- **DIRECTIONS**
Scan the data beneath this task and copy each line that includes "high".

- **GIVEN ENTRIES**
★ ★ ★ ★

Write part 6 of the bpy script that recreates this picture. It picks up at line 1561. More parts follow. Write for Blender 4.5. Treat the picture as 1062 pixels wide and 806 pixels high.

★ ★ ★ ★

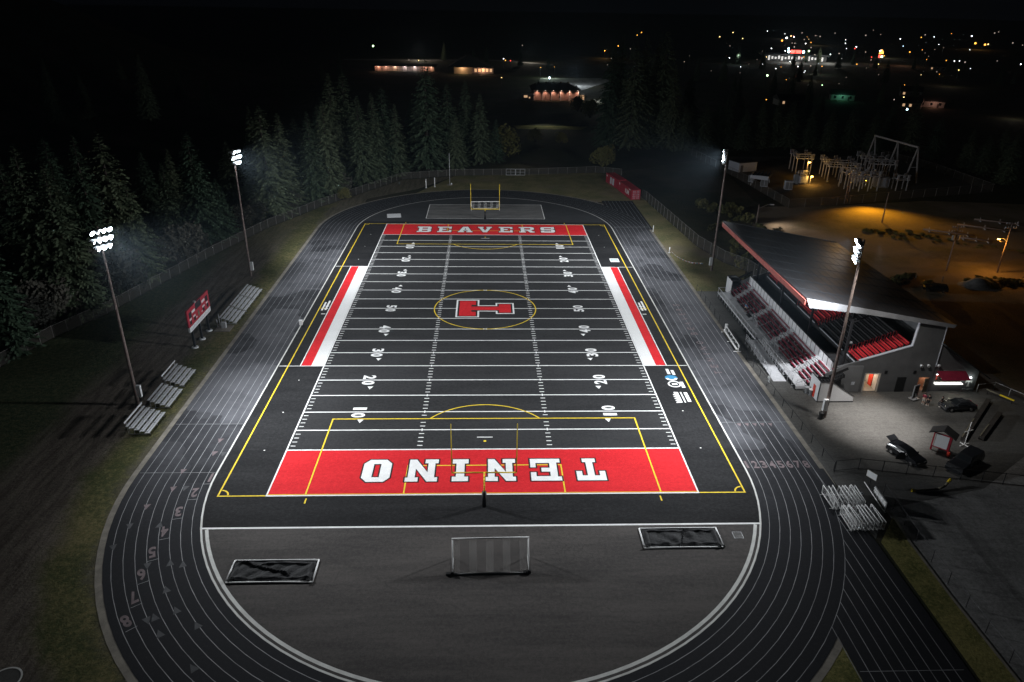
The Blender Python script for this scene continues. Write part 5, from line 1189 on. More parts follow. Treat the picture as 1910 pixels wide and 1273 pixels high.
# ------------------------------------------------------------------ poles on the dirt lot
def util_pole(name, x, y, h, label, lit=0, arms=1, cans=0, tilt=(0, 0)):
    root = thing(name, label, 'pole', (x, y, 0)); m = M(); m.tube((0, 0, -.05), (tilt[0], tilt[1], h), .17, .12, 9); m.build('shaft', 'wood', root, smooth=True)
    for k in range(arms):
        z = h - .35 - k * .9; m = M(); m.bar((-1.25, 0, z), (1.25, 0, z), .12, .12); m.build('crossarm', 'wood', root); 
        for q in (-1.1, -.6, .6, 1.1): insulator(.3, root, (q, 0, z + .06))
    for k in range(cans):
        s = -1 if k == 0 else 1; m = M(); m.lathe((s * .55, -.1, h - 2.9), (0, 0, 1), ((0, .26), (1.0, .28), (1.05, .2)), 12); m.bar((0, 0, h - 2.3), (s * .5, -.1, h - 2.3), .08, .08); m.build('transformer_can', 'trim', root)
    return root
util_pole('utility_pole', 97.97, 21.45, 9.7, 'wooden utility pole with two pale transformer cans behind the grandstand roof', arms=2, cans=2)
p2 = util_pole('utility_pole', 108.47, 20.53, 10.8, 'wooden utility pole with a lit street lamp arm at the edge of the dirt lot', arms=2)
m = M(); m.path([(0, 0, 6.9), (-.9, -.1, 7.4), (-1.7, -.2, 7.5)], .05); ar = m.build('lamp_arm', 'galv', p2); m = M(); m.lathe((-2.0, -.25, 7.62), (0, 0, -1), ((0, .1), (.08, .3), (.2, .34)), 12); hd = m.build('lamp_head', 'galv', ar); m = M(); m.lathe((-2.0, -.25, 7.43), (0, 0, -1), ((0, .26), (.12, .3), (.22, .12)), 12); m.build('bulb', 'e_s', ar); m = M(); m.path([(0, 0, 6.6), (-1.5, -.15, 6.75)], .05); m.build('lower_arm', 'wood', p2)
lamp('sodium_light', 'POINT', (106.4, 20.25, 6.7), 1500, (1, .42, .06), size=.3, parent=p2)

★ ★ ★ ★

- **PROBLEM SOLUTION**
Write part 6 of the bpy script that recreates this picture. It picks up at line 1561. More parts follow. Write for Blender 4.5. Treat the picture as 1062 pixels wide and 806 pixels high.
The Blender Python script for this scene continues. Write part 5, from line 1189 on. More parts follow. Treat the picture as 1910 pixels wide and 1273 pixels high.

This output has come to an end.